In high school and college, she was a competitive water skier. In 1953 she won both the U.S. Women's Overall National Championship and the Women's Overall World Championship. She was the first woman senior judge of the American Water Ski Association, and the first woman AWSA board member. In 1976, she was the first woman inducted into the Alabama Sports Hall of Fame.
Atkins holds three degrees from Auburn University, receiving her doctorate in history in 1974, the first time a Ph.D. in history was awarded at AU. She taught history at Auburn, briefly at the University of Alabama at Birmingham, and at Samford University, where in 1984 she became the founding director of the Samford London Study Centre. The next year she became the founding director of the Auburn University Center for the Arts and Humanities (now the Caroline Marshall Draughon Center), which she directed for a decade, bringing university scholars and citizens together to explore the ideas and experiences that inform the human condition, connecting the local to the universal, and providing an opportunity for learning and dialogue.
Atkins is a longtime member, former president, and for 15 years served as secretary of the Alabama Historical Association. She was a founding board member of the Friends of the Alabama Archives, the editor of the Friends' first newsletter, and is on the board of the Alabama Archives and History Foundation.

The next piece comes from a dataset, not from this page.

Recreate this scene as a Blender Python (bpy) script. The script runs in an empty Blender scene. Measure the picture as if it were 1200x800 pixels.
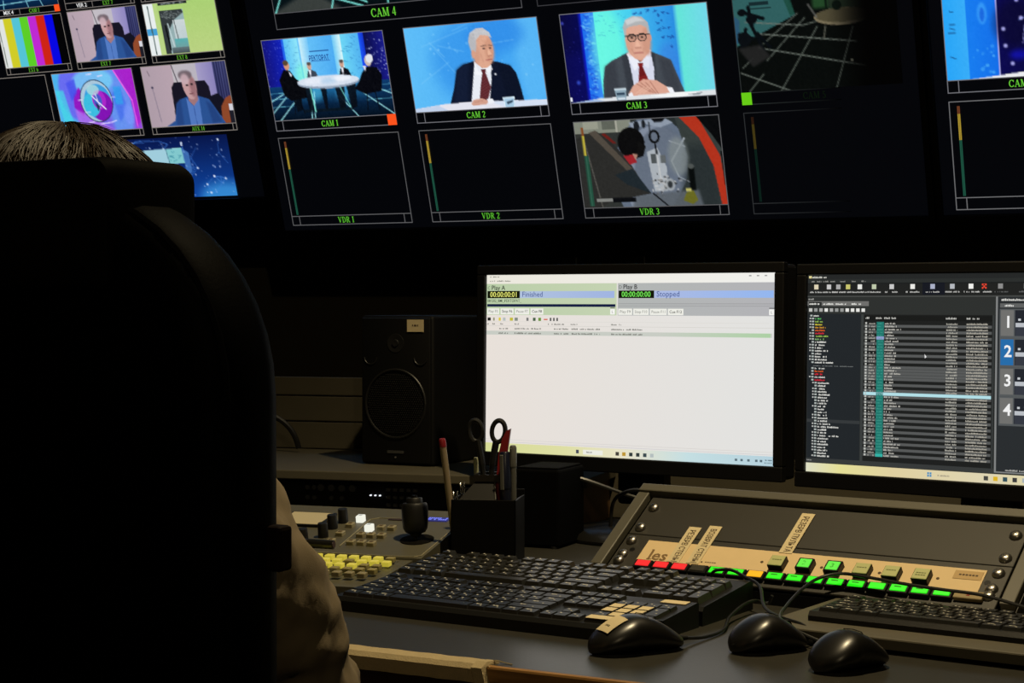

She has published many articles and books on Alabama history, including a study of the admission of women to Auburn University and the University of Alabama, a history of Birmingham and Jefferson County, and a biography of builder John M. Harbert III. She is also author of a corporate history of Brasfield & Gorrie and, most recently, of a history of Alabama Power Company which won the 2007 James Sulzby Book Award for the best book on Alabama history. She is a co-author of the Pulitizer Prize-nominated Alabama: History of a Deep South State, which also won the Sulzby Award.
She and her husband, George, were married for 60 years and had four children and 13 grandchildren.